With gcc's typeof extension this is easily possible. You'd just have to do something like
if (foo == (typeof(foo))-1)
As already noted, you should probably use if (foo == std::numeric_limits<unsigned int>::max()) to get the value.
However for completeness, in C++ -1 is "probably" guaranteed to be the max unsigned value when converted to unsigned (this wouldn't be the case if there were unused bit patterns at the upper end of the unsigned value range).
See 4.7/2:
If the destination type is unsigned, the resulting value is the
least unsigned integer congruent to
the source integer (modulo 2^n where n
is the number of bits used to
represent the unsigned type). [Note:
In a two’s complement representation,
this conversion is conceptual and
there is no change in the bit pattern
(if there is no truncation). ]
Note that specifically for the unsigned int case, due to the rules in 5/9 it appears that if either operand is unsigned, the other will be converted to unsigned automatically so you don't even need to cast the -1 (if I'm reading the standard correctly). In the case of unsigned short you'll need a direct check or explicit cast because of the automatic integral promotion induced by the ==.

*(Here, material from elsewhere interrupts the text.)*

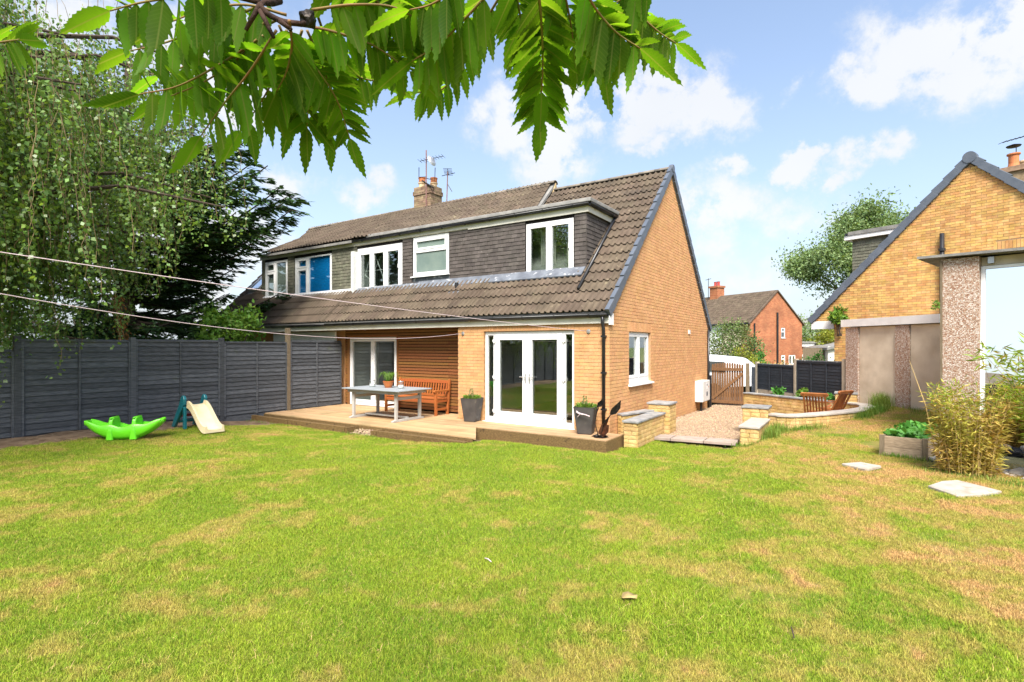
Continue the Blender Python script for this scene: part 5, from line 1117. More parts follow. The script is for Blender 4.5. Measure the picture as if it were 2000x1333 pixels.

using #include <limits.h> you could just do
if(foo == UINT_MAX)
if foo is an unsigned int it has valued [0 - +4,294,967,295] (if 32 bit)
More : http://en.wikipedia.org/wiki/Limits.h
edit: in C
if you do
#include <limits.h>
#include <stdio.h>
int main() {
unsigned int x = -1;
printf("%u",x);
return 0;
}
you will get the result 4294967295 (in a 32-bit system) and that is because internally, -1 is represented by 11111111111111111111111111111111 in two's complement. But because it is an unsigned, there is now no "sign bit" therefore making it work in the range [0-2^n]
Also see : http://en.wikipedia.org/wiki/Two%27s_complement
See other's answers for the C++ part std::numeric_limits<unsigned int>::max()
I would define a constant that would hold the maximum value as needed by the design of your code. Using "-1" is confusing. Imagine that someone in the future will change the type from unsigned int to int, it will mess your code.
Here's an attempt at doing this in C. It depends on the implementation not having padding bits:
#define IS_MAX_UNSIGNED(x) ( (sizeof(x)>=sizeof(int)) ? ((x)==-1) : \
((x)==(1<<CHAR_BIT*sizeof(x))-1) )
Or, if you can modify the variable, just do something like:
if (!(x++,x--)) { /* x is at max possible value */ }
Edit: And if you don't care about possible implementation-defined extended integer types:
#define IS_MAX_UNSIGNED(x) ( (sizeof(x)>=sizeof(int)) ? ((x)==-1) : \
(sizeof(x)==sizeof(short)) ? ((x)==USHRT_MAX) : \
(sizeof(x)==1 ? ((x)==UCHAR_MAX) : 42 )
You could use sizeof(char) in the last line, of course, but I consider it a code smell and would typically catch it grepping for code smells, so I just wrote 1. Of course you could also just remove the last conditional entirely.